*DATASET CONTENT*:

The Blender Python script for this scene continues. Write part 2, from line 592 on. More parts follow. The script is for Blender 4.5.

==

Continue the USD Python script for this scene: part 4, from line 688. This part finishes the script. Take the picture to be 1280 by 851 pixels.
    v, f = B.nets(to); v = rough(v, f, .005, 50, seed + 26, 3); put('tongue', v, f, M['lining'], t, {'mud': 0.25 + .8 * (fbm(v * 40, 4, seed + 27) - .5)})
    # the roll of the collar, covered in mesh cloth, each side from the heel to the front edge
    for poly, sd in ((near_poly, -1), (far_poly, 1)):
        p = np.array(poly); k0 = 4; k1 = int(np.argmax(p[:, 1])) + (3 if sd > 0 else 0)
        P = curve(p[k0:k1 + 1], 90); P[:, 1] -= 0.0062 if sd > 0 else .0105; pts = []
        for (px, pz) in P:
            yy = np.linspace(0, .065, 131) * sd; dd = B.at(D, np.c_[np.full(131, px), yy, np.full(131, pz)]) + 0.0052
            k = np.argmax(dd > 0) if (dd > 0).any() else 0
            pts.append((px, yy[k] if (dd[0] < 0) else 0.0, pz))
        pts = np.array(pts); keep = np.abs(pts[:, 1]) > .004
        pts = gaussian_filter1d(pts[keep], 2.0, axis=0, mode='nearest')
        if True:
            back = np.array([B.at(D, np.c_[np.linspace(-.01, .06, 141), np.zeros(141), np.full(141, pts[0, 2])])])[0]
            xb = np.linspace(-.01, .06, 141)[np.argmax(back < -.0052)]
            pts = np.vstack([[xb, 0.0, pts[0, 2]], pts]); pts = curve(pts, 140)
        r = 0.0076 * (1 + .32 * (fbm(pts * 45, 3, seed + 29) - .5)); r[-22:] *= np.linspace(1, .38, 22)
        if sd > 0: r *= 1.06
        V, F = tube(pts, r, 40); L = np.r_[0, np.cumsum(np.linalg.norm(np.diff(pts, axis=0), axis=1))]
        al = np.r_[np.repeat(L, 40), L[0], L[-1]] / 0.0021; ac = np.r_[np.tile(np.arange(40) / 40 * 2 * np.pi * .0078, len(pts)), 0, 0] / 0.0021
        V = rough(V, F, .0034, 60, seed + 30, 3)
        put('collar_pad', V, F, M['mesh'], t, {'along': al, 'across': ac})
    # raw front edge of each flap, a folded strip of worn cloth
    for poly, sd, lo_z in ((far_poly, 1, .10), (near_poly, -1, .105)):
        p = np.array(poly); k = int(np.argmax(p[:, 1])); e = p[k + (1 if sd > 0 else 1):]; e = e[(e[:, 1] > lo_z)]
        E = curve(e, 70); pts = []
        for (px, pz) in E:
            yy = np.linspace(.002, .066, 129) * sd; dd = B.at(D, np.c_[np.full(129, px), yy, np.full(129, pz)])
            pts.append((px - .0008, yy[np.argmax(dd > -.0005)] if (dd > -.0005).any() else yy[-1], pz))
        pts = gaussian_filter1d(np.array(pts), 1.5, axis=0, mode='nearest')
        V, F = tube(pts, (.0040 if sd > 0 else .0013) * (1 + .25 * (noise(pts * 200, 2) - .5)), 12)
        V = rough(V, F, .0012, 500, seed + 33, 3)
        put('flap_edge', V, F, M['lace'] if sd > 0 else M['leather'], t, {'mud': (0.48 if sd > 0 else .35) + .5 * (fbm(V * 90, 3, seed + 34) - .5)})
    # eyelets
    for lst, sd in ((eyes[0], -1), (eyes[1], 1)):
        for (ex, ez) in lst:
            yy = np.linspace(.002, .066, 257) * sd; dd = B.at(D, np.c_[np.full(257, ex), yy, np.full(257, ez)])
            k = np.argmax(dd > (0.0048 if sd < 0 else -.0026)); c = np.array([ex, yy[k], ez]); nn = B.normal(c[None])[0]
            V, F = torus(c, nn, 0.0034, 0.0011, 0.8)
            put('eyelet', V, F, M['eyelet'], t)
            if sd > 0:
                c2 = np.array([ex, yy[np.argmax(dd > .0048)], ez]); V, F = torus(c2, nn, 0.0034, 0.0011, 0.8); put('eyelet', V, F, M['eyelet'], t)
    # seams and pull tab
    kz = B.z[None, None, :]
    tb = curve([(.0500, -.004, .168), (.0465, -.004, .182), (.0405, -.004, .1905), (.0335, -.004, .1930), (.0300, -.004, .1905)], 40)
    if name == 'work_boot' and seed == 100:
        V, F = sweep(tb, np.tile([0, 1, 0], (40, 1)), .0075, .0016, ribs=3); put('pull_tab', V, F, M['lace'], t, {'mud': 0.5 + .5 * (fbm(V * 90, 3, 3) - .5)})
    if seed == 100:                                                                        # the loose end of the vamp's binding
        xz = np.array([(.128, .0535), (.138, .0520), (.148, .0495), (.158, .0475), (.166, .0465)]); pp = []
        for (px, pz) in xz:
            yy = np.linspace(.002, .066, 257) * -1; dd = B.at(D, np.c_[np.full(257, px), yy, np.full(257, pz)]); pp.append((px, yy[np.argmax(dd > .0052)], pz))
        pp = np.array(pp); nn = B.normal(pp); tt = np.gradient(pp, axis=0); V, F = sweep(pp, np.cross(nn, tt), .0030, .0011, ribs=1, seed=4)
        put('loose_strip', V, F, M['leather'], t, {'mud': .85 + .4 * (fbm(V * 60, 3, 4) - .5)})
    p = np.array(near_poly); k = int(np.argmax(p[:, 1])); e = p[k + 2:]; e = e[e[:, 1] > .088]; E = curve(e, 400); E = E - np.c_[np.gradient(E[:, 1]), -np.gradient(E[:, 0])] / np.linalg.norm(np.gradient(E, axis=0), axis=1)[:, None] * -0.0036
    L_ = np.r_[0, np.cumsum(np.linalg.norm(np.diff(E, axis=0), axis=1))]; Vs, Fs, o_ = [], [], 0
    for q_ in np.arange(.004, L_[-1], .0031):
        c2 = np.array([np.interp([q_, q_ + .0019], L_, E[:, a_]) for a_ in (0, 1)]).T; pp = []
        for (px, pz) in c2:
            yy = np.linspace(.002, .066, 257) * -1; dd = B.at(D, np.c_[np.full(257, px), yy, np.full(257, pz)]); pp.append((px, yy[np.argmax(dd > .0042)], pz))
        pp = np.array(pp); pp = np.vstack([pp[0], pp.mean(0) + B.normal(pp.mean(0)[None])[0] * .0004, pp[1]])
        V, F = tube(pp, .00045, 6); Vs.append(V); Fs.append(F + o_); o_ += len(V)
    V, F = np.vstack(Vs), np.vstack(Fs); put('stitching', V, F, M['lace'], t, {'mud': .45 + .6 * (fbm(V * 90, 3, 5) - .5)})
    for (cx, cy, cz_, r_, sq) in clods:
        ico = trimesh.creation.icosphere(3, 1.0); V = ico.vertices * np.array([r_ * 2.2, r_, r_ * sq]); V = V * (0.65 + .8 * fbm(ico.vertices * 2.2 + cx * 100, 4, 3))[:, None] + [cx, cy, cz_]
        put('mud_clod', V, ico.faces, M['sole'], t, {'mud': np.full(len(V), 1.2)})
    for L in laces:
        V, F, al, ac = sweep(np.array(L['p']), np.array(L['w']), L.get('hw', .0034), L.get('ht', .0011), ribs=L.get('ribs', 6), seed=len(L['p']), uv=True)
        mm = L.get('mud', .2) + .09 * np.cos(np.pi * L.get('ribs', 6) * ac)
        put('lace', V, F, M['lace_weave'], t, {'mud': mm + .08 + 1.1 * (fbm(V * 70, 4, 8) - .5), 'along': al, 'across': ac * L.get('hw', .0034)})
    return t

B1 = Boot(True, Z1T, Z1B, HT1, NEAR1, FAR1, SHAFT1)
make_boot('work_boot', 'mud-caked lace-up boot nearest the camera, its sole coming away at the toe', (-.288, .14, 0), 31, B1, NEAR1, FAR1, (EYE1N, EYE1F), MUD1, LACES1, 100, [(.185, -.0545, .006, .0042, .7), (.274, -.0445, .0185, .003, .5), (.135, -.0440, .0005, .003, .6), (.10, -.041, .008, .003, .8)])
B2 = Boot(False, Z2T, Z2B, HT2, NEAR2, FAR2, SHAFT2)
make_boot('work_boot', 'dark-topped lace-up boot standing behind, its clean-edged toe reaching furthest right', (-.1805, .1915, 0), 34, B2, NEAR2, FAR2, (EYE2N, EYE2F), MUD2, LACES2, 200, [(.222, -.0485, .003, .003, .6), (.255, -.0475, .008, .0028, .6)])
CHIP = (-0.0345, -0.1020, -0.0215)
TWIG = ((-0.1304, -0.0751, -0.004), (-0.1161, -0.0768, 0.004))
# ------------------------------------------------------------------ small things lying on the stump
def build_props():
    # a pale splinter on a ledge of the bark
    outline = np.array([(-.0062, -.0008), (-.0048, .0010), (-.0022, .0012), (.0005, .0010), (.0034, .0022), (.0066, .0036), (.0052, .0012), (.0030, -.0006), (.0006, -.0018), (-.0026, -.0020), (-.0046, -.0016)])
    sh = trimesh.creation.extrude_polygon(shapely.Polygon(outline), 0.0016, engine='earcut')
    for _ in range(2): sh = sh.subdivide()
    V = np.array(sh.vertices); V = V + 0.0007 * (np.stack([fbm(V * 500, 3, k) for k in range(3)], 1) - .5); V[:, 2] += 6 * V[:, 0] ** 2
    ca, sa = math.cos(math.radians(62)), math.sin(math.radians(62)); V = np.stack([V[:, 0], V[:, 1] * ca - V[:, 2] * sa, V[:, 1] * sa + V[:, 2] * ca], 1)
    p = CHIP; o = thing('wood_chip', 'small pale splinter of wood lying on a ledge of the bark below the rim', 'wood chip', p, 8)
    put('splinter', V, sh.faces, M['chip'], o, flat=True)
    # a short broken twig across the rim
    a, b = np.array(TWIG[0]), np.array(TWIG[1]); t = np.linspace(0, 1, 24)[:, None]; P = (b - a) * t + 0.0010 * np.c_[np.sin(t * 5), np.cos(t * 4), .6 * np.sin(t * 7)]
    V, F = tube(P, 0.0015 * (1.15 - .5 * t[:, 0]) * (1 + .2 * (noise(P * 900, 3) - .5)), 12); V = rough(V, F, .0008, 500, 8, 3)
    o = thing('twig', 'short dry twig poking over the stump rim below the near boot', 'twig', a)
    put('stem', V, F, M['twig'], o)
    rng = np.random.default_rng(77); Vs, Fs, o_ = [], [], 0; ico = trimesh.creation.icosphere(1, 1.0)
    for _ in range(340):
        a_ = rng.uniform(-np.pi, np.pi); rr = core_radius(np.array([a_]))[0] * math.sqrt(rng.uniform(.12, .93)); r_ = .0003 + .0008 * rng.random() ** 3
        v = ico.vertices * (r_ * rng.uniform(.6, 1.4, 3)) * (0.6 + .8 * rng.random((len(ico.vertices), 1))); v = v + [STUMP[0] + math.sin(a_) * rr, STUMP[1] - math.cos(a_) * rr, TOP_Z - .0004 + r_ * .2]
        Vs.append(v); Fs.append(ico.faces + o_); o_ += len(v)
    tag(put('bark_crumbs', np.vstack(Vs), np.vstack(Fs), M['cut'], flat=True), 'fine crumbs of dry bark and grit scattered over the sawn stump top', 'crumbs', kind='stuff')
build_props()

==

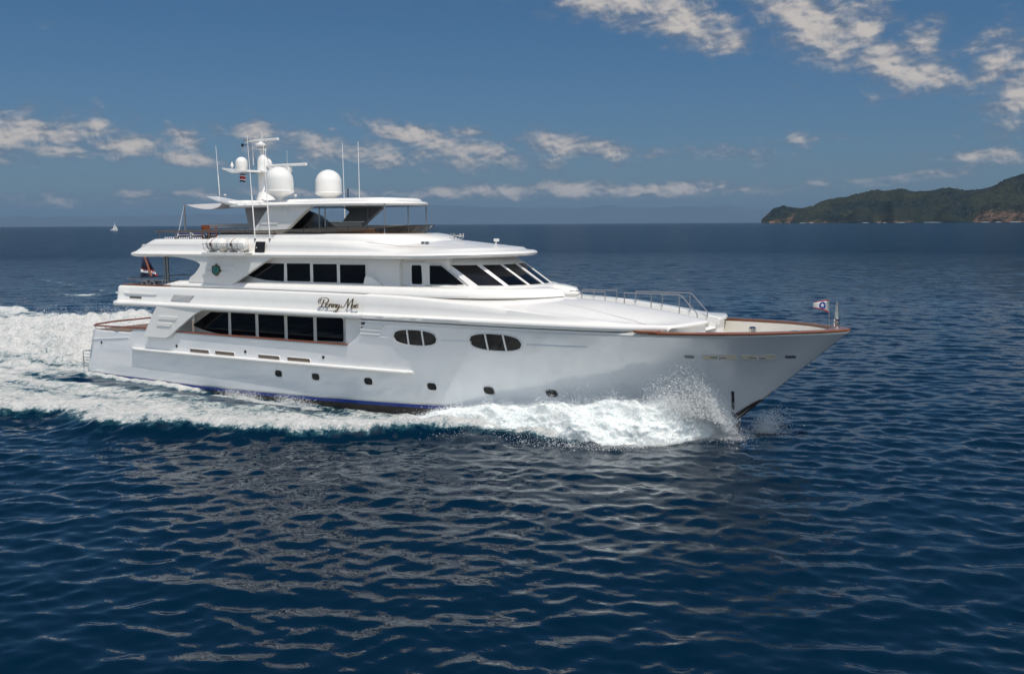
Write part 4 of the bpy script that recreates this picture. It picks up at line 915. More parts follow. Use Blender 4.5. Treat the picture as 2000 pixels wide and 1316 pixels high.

*GIVEN INSTRUCTION*: Count how many lines above contain the word "Blender". Reply with the number alone.

*ANSWER BELOW*: 2